Maybe Morrie should get naming rights to a few luxury skyboxes? David Kolpack of the AP writes: “Retiring state Rep. Morrie Lanning insists that his controversial and successful campaign to help finance a $975 million Minnesota Vikings stadium did not drive him from a 39-year career in public service. But his reputation as a diplomatic leader was never more tested. Lanning, R-Moorhead, was threatened by emails and phone calls, chastised on blogs and snubbed by members of both parties. … Next up for Lanning, besides spending time with his six grandchildren, could be a spot on the Minnesota Sports Facilities Authority, which will oversee construction of the stadium. Rybak and Dayton will name the five members. ‘I haven’t been approached. Nothing is pre-arranged. But I’ve indicated [I] would be willing to consider that. I would like to hear more about what would be expected,’ Lanning said. ‘Stay tuned, I guess.’ ” Apparently the NFL and the Wilfs don’t hand out ambassadorships to productive foot soldiers.
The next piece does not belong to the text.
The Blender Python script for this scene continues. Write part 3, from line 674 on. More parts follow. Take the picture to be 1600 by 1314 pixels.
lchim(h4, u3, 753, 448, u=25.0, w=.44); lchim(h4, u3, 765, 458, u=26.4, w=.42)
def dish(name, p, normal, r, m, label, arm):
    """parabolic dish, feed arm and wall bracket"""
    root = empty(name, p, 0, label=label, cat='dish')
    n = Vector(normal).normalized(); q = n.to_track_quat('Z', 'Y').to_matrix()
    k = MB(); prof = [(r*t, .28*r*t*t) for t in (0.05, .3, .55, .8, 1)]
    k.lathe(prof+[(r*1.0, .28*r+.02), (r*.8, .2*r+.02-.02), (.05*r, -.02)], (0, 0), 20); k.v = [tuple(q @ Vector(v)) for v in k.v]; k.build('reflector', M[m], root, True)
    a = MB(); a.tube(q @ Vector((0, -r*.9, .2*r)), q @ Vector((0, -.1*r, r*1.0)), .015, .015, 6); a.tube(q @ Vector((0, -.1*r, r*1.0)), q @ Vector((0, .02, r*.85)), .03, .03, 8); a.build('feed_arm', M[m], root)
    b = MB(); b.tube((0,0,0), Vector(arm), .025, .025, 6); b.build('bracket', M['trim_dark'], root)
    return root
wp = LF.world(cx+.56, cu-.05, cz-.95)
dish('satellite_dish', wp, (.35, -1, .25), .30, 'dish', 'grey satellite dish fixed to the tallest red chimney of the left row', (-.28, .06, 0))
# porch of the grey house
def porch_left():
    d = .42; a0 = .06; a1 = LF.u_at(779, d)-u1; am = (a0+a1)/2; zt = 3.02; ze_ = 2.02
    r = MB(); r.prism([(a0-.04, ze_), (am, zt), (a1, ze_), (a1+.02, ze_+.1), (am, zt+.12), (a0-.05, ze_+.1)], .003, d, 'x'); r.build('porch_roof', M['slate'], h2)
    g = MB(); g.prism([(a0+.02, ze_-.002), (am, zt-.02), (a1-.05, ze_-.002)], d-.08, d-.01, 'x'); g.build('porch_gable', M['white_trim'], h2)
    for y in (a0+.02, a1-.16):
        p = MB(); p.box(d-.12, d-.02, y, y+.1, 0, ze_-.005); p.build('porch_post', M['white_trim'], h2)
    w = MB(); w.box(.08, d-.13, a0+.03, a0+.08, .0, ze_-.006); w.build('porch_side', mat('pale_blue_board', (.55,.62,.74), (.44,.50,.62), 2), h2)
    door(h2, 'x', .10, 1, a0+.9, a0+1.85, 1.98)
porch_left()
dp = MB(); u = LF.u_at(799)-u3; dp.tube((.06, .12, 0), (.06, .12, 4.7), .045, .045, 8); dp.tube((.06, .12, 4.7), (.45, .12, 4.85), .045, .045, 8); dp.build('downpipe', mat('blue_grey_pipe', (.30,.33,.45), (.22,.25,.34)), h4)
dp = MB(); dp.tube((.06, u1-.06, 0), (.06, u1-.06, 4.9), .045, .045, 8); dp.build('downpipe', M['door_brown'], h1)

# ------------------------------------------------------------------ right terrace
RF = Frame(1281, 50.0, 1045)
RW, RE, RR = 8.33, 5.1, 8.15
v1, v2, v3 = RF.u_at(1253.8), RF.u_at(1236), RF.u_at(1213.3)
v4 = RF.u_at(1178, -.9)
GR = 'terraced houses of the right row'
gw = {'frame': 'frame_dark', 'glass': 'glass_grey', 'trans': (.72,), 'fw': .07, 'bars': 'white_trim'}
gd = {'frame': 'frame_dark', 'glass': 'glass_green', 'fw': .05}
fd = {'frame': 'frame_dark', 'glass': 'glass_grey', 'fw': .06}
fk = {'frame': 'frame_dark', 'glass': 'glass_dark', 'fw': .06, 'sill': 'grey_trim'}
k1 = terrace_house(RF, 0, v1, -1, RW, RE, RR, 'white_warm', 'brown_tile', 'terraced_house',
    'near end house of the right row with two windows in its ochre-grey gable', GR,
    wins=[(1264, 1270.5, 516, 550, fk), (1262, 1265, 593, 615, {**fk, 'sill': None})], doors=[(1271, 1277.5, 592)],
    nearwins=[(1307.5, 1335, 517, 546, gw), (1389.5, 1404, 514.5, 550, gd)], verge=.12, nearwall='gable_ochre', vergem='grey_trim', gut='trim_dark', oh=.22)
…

You knw you want to support a true constitutional patriot. Catharine Richert of MPR says: “This election cycle, Rep. Michele Bachmann will use a special political fund to help Republicans take control of the U.S. Senate. All Republicans need are a net four seats to secure a majority in the Senate, Bachmann wrote in a fundraising e-mail for MICHELE PAC, a so-called leadership PAC that lawmakers set up to help fellow lawmakers or those running for office. … The e-mail doesn’t specify which candidates Bachmann plans to help, but this year’s MICHELE PAC campaign finance reports provide some clues. For instance, Bachmann’s leadership fund has already contributed $2,000 to Montana Rep. Denny Rehberg’s U.S. Senate campaign. Rehberg is challenging incumbent Sen. Jon Tester, a race that Real Clear Politics calls a toss-up. So far this year, MICHELE PAC has raised roughly $11,800 and spent more than $52,500. At the end of April, the fund had about $147,700 in cash on hand.” I assume she will kick in some from her own campaign surplus … ?
Those are good cupcakes … at Cupcake. Rick Nelson of the Strib reports: “Kevin VanDeraa of Cupcake won Food Network’s “Cupcake Champions” and its $50,000 prize on Sunday night. At a viewing party in downtown Minneapolis, he said he will invest the winnings into his business, including plans to open new stores on Grand Avenue in St. Paul and at the Mall of America in Bloomington. He will be selling his cupcakes in the megamall’s Rotunda on Saturday to celebrate his victory.”
In this case, “as long as it takes” was 47 years. The AP story says: “The remains of a U.S. Navy fighter pilot who had been missing in action in the Vietnam War are being returned to his family in Minnesota for burial. Lt. William Swanson, of Zimmerman, will be laid to rest Monday with military honors at Fort Snelling in Minneapolis. Swanson was 27 years old when his A-1H Skyraider aircraft crashed during an armed reconnaissance mission over Khammouan Province, Laos, on April 11, 1965. … a joint U.S./Lao People’s Democratic Republican team discovered the crash site in 2000. It wasn’t until 2010 that a recovery team finished excavation and recovered human remains.”